O Tribunal Constitucional do país ainda não emitiu uma decisão final sobre os resultados da votação, que também foram rejeitados pelo Parlamento Europeu em 28 de novembro, por meio de uma resolução. Enquanto isso, Zurabishvili prometeu permanecer no cargo de presidente, afirmando que “um parlamento ilegítimo não pode eleger o presidente.”

Observadores eleitorais estavam entre os manifestantes exigindo uma nova eleição.

Os resultados oficiais das eleições de outubro deram ao partido Sonho Georgiano uma ampla maioria no parlamento, com 54% dos votos, um aumento em relação aos 48% de apoio obtidos pelo partido na eleição de 2020. Em 28 de novembro, o Sonho Georgiano aprovou um gabinete governamental levemente reformulado, liderado pelo atual primeiro-ministro Irakli Kobakhidze. O novo governo foi aprovado sem a presença de nenhum membro da oposição, já que o novo parlamento foi boicotado pelos quatro grupos oposicionistas.

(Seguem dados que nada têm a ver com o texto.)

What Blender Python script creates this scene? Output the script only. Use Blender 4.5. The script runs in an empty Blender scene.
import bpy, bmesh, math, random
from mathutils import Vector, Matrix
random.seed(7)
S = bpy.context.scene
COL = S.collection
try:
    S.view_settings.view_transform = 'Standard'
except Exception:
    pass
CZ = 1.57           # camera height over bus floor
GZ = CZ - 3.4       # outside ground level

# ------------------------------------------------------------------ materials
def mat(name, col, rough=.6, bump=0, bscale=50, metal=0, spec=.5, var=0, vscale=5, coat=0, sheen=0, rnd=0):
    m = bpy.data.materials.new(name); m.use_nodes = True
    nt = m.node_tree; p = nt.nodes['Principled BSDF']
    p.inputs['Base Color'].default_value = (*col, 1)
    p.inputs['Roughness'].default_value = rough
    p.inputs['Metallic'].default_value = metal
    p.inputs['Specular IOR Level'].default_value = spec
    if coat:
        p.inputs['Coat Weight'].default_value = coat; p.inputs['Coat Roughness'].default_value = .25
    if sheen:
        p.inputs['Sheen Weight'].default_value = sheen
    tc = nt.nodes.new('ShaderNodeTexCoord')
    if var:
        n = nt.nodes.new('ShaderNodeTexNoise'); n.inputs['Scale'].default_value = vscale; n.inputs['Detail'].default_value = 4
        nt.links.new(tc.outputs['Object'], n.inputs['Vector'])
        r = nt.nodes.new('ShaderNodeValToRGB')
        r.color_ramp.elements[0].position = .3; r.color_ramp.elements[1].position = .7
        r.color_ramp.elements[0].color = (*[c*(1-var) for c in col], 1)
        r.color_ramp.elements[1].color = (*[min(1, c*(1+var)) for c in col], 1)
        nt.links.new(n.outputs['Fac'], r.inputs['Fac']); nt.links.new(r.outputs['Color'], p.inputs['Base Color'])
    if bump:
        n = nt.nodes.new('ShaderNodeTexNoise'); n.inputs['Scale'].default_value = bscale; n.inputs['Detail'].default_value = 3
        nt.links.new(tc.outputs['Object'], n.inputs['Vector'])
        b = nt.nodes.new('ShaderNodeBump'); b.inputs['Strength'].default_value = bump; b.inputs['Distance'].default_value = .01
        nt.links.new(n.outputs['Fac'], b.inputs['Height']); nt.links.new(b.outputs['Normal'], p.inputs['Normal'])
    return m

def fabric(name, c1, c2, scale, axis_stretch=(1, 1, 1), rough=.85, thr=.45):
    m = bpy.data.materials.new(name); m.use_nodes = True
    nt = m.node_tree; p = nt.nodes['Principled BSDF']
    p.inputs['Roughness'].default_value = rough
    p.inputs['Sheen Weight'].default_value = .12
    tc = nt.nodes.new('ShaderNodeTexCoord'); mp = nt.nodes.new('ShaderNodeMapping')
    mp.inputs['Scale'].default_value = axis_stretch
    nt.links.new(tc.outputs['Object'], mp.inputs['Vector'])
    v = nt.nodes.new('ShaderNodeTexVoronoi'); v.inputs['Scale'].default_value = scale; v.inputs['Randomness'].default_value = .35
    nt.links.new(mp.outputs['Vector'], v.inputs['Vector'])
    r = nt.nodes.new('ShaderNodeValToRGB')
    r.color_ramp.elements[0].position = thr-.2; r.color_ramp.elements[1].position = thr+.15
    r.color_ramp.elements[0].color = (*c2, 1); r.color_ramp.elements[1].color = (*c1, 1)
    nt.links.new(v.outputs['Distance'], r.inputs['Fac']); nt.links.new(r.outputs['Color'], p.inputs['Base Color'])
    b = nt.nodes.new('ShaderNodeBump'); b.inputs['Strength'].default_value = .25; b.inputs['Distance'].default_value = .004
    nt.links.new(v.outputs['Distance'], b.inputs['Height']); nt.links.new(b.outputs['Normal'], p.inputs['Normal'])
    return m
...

Enquanto isso, para zombar da decisão do governo sobre o recém-nomeado presidente, um grupo de manifestantes foi visto jogando futebol do lado de fora do edifício do parlamento.

Circulando nas redes sociais georgianas

Sanções

Em resposta aos contínuos protestos e à resposta desproporcional e violenta do governo, vários países emitiram sanções contra altos funcionários do governo.

Em junho de 2024, os Estados Unidos impuseram restrições de visto a um número não especificado de membros do partido governante, membros do parlamento, oficiais de segurança, cidadãos privados e seus familiares imediatos. Também suspenderam 95 milhões de dólares em ajuda ao governo georgiano. Em setembro de 2024, os Estados Unidos também declararam que as sanções contra o líder oculto do país e fundador do partido governante Sonho Georgiano, Bidzina Ivanishvili, estavam prontas para serem implementadas em um futuro próximo.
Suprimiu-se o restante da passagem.